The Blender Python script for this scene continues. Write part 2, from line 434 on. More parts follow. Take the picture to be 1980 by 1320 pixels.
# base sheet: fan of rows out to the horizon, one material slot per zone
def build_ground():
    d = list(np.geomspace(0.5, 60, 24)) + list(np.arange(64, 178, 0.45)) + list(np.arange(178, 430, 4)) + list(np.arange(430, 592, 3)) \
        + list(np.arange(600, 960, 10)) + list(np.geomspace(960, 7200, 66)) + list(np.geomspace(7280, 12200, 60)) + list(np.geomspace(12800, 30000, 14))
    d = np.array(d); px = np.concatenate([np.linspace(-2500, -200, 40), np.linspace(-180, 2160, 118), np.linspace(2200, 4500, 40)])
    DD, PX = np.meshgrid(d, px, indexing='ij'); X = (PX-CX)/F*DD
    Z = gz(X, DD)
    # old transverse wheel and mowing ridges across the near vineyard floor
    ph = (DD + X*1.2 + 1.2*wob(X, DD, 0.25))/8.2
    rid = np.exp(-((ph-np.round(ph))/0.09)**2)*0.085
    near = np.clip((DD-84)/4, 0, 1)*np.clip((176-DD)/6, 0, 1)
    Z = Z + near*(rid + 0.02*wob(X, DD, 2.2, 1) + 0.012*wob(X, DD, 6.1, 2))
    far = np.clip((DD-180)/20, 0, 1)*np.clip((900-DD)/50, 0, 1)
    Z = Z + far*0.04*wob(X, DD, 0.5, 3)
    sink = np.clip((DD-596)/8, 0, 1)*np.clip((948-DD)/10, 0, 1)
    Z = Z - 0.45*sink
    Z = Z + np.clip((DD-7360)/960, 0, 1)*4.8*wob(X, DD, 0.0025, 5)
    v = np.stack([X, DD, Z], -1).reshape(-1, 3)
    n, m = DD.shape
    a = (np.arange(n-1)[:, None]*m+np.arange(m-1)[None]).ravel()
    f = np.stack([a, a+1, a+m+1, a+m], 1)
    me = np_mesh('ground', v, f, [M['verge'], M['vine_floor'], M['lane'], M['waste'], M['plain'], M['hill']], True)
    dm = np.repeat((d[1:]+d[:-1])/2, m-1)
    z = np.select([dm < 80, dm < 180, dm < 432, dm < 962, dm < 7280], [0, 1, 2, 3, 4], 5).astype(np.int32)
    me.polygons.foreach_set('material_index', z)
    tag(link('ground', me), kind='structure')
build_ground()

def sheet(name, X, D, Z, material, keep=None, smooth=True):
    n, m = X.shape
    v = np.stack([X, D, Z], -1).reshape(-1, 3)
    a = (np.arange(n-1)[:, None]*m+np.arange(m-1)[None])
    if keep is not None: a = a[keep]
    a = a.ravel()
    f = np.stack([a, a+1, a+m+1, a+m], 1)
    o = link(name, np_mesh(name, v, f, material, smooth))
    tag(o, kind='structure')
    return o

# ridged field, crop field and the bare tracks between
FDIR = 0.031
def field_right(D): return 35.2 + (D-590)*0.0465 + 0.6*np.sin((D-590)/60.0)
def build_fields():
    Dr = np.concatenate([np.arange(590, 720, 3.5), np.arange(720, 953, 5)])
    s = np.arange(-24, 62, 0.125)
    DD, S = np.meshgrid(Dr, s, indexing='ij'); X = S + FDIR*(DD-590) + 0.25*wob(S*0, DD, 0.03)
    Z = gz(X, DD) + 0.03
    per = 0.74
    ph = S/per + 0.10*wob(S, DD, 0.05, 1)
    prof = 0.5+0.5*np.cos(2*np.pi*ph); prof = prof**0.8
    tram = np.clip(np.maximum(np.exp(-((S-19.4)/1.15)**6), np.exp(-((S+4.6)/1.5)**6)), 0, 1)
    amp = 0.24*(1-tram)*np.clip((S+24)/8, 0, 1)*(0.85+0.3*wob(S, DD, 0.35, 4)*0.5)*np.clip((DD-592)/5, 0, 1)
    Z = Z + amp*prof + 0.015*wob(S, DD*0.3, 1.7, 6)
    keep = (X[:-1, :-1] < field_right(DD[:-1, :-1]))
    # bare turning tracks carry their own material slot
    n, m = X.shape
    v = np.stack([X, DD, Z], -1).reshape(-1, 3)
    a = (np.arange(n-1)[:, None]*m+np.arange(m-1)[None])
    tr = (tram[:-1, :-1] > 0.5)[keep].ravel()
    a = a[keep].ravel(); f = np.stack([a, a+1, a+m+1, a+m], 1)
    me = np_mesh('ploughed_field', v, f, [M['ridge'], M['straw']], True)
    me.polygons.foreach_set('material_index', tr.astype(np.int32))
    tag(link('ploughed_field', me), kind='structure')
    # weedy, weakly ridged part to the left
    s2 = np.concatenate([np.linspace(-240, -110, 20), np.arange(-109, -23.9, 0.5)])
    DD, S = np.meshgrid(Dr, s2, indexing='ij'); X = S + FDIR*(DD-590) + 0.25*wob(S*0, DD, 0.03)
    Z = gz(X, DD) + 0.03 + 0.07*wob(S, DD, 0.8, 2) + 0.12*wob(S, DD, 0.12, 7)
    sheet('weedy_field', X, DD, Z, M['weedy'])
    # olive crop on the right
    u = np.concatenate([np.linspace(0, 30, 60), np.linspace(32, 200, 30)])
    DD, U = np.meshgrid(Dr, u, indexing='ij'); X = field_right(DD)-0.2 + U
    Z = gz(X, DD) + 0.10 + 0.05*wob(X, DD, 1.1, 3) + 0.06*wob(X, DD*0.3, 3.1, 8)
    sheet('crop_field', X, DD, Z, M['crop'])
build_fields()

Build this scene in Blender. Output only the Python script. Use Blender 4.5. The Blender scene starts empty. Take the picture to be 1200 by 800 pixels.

◇ ◇ ◇ ◇ ◇ ◇ ◇

### TASK DETAILS
Using the entries above, find all lines with "pixels". Copy them.

### RESULT
The Blender Python script for this scene continues. Write part 2, from line 434 on. More parts follow. Take the picture to be 1980 by 1320 pixels.
Build this scene in Blender. Output only the Python script. Use Blender 4.5. The Blender scene starts empty. Take the picture to be 1200 by 800 pixels.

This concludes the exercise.